Anfia, l’associazione della filiera dell’industria automobilistica italiana, e Motus-E l’organizzazione degli operatori nazionali della mobilità elettrica, hanno criticato la nuova legge di Bilancio per la “totale assenza di misure infrastrutturali per i privati cittadini, in grado di abilitare la diffusione” della mobilità a basse emissioni di gas serra.
Senza una rete infrastrutturale di ricarica adeguata e diffusa sul territorio, sia privata che pubblica, la domanda di veicoli elettrici farà fatica a crescere, sostengono le due associazioni.
LE AUTO ELETTRICHE IN ITALIA
Nei primi undici mesi del 2021 le vetture elettriche immatricolate in Italia sono state oltre 124.910. Secondo le previsioni di MOTUS-E, le automobili a batteria supereranno le 65mila unità (a novembre erano a quasi 62mila) entro la fine dell’anno.
LE SPERANZE DI ANFIA E MOTUS-E
Anfia e Motus-E parlano di “speranza di veder approvata la proposta parlamentare che prevede un piano triennale di incentivi ai veicoli a bassissime emissioni”.
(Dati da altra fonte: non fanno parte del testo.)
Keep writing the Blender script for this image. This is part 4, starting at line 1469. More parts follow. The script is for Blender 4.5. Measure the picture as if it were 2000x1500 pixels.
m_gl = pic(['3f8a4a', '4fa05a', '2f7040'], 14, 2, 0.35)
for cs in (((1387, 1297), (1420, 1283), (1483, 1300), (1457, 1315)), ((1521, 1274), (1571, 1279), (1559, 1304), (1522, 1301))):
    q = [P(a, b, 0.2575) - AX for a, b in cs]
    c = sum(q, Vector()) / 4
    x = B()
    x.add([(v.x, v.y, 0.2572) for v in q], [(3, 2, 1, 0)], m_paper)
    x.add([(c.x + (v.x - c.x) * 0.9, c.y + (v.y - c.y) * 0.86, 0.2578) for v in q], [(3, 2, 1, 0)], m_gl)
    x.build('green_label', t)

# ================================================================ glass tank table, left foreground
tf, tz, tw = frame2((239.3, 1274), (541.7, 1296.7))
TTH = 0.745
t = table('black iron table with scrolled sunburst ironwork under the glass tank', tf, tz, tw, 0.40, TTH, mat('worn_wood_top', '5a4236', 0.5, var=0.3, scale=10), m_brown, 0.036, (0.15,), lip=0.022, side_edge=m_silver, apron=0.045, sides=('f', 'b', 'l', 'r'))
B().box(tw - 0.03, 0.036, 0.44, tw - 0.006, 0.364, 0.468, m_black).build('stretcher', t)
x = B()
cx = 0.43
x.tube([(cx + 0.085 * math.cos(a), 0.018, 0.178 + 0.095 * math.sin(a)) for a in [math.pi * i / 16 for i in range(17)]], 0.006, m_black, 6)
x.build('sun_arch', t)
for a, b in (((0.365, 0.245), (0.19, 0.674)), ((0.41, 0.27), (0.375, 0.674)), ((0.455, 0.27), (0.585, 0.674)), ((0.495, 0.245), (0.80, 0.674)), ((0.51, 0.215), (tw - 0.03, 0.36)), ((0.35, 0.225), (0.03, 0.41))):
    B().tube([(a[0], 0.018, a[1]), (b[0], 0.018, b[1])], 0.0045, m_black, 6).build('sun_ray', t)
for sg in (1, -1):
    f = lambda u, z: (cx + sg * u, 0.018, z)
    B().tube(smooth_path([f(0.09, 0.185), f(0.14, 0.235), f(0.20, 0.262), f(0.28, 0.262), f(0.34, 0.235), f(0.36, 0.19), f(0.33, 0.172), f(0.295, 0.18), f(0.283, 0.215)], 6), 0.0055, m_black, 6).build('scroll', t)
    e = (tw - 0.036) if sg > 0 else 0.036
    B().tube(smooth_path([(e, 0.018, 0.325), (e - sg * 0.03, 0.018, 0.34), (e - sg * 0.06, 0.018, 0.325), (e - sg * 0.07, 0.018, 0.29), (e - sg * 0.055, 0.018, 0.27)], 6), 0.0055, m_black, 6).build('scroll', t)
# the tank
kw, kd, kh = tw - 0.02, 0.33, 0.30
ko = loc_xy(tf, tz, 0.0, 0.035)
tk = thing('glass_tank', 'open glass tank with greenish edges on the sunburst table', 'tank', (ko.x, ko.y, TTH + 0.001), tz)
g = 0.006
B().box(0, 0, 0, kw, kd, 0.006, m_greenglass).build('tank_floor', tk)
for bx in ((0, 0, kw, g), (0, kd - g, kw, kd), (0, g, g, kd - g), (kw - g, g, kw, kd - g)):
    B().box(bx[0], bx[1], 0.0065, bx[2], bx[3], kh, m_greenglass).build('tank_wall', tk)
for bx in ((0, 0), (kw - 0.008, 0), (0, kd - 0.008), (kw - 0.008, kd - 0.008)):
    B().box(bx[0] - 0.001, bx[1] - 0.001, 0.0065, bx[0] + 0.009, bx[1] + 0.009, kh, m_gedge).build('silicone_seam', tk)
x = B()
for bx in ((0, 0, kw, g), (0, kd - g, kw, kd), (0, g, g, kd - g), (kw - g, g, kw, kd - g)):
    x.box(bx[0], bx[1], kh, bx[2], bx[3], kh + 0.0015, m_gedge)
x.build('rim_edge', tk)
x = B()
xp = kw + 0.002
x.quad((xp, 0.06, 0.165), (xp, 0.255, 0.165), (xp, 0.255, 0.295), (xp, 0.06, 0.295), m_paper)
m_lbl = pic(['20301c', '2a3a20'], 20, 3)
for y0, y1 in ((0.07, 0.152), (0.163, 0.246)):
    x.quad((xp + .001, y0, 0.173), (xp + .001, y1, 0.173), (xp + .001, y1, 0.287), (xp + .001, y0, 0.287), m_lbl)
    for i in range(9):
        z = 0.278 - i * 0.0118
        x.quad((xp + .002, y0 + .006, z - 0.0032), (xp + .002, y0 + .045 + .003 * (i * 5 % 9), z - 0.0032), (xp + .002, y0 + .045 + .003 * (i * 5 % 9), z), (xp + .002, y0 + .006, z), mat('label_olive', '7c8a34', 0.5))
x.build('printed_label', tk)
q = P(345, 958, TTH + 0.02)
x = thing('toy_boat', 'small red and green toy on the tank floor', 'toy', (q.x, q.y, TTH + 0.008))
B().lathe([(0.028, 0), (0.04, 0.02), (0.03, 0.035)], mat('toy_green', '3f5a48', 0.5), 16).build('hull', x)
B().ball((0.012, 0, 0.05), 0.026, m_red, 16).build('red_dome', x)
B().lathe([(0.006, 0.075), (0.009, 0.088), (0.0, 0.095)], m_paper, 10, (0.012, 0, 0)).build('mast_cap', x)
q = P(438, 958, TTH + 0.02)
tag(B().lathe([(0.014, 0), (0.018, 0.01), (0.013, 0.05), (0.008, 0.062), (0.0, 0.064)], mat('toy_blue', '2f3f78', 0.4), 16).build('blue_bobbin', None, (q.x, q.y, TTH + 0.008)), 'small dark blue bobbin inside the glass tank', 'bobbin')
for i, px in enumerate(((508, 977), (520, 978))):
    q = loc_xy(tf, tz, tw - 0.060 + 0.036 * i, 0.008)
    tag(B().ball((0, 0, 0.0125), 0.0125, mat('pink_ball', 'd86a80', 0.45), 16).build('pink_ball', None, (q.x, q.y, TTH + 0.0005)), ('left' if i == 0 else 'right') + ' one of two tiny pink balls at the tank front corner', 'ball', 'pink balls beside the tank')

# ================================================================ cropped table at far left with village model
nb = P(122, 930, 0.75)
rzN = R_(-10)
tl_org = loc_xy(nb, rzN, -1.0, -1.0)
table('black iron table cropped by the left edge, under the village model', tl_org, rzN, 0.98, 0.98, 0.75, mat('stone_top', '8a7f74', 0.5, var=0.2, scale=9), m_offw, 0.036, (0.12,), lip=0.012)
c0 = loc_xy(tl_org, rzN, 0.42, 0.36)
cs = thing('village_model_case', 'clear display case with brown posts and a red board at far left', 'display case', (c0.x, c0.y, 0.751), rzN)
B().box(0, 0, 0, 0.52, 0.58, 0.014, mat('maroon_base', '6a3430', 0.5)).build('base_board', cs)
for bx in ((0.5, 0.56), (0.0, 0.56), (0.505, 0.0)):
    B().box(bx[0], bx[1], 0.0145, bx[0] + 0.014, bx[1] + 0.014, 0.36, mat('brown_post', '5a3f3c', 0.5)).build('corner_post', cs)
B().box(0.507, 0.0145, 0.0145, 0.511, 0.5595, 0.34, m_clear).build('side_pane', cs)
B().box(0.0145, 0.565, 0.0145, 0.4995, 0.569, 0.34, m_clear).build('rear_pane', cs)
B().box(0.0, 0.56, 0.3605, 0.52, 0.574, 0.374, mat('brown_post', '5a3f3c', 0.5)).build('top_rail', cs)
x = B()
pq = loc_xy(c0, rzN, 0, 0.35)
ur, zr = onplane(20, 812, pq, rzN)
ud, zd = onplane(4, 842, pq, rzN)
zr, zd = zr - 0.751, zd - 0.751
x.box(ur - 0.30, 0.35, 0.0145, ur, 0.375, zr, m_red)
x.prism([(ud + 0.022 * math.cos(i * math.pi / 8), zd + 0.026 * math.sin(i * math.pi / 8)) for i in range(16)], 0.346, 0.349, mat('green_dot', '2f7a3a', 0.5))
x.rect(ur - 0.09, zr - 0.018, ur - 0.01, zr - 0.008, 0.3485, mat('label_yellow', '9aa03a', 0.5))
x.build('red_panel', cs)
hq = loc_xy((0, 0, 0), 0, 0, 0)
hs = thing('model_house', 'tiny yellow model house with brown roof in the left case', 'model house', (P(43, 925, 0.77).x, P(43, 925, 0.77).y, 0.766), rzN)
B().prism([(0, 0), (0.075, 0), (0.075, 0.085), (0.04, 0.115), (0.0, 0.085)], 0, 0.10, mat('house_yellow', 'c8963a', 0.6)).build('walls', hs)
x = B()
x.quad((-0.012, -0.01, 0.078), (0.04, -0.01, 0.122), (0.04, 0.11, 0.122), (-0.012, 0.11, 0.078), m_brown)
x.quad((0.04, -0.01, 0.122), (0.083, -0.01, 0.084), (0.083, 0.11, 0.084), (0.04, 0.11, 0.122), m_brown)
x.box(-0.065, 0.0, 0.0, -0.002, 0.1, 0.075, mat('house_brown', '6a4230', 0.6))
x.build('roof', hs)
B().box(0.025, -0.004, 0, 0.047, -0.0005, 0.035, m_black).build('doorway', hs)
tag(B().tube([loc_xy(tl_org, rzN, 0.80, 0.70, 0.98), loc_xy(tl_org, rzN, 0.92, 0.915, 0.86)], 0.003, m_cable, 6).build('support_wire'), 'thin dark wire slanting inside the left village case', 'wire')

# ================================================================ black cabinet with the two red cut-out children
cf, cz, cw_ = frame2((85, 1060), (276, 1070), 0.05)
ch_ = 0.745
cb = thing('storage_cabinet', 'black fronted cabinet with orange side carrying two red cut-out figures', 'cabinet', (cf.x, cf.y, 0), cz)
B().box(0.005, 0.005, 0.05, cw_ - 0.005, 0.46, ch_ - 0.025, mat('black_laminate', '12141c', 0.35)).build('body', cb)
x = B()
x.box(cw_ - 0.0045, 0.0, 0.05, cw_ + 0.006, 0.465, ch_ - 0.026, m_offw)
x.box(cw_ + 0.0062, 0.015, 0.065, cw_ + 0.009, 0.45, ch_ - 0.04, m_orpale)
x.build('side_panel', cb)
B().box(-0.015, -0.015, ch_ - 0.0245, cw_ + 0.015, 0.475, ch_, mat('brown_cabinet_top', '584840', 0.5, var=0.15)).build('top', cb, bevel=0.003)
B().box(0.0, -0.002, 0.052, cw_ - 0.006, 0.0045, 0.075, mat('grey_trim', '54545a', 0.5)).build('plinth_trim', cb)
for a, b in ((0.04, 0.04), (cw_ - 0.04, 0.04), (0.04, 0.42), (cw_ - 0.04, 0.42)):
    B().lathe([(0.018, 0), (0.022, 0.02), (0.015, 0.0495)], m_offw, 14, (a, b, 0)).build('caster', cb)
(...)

“Nonostante fossero presenti alcune valide proposte per incentivare l’infrastrutturazione dei privati”, dichiarano le due associazioni, “come, per esempio, l’incentivo all’installazione di un POD unico condominiale che semplifichi le approvazioni assembleari e consenta facilmente ed in sicurezza ai singoli condomini l’accesso ad un proprio punto di ricarica, nulla è oggi presente per la discussione in aula, nemmeno una misura base come quella del credito d’imposta al 50%, in scadenza a fine anno, che non è stata prorogata e che coprirebbe la larga maggioranza di utilizzatori di auto elettriche che non accederanno al superbonus 110%”.
L’ITALIA IN RITARDO RISPETTO A FRANCIA E GERMANIA?
A detta di ANFIA e MOTUS-E, tutto questo “mette l’Italia in una posizione di svantaggio competitivo in termini sia di sviluppo del mercato, sia di crescita della filiera industriale collegata, rispetto agli altri maggiori Paesi europei – come Francia e Germania, dove i piani per lo sviluppo della rete infrastrutturale di ricarica, anche privata, sono stati da tempo annunciati o sono addirittura già in fase di attuazione”.
LA PROPOSTA
Le due associazioni considerano “utilissima” una misura per facilitare la diffusione di politiche aziendali sul rimborso della ricarica domestica effettuata dai dipendenti che possiedono un’auto elettrica propria o aziendale. Tale misura avrebbe “costo zero per l’Erario”, sostengono. “È noto che le autovetture aziendali, sono sempre in anticipo sugli altri segmenti nel rinnovo e nello sviluppo di mercato delle nuove tecnologie”.
COSA FARE CON I PUNTI DI RICARICA?
Stando a uno studio recente di MOTUS-E, attraverso una gestione accorta dei fondi del Piano nazionale di ripresa e resilienza (PNRR) sarebbe possibile installare in Italia 21.400 punti di ricarica per i veicoli elettrici con un risparmio fino a 250 milioni di euro.
Nel testo del PNRR si legge che l’obiettivo complessivo dell’Italia, in quanto a infrastrutture di ricarica per le automobili elettriche, “è di oltre 3,4 milioni di infrastrutture di ricarica al 2030, di cui 32.000 pubblici, veloci e ultraveloci”. Il piano prevede 750 milioni di euro di finanziamenti al 2026 per la realizzazione di circa 21.400 punti di ricarica. Il focus è tutto sui punti di ricarica fast (cioè dalla potenza di 50 kilowatt) in città e nelle superstrade.
Sul totale di 21.400 punti di ricarica da realizzare, MOTUS-E propone la seguente ripartizione: 5400 punti di tipo fast (dai 50 ai 100 kW), 10.700 di tipo superfast 1 (dai 100 ai 200 kW) e 5400 di tipo superfast 2 (più di 200 kW). La tecnologia quick (meno di 44 kW) non viene presa in considerazione.
I 5400 punti fast, si legge nello studio, dovranno essere distribuiti “intelligentemente sul territorio” e permetteranno di soddisfare le ricariche “d’emergenza”. I 16.100 punti superfast 1 e 2, invece, andranno a ridurre la cosiddetta “ansia da ricarica” dei guidatori di veicoli elettrici, permettendo loro di coprire lunghe tratte (più di 500 chilometri).
I fondi, se così ripartiti, permetterebbero di soddisfare gli obiettivi del PNRR con una spesa di 500 milioni di euro, anziché 750.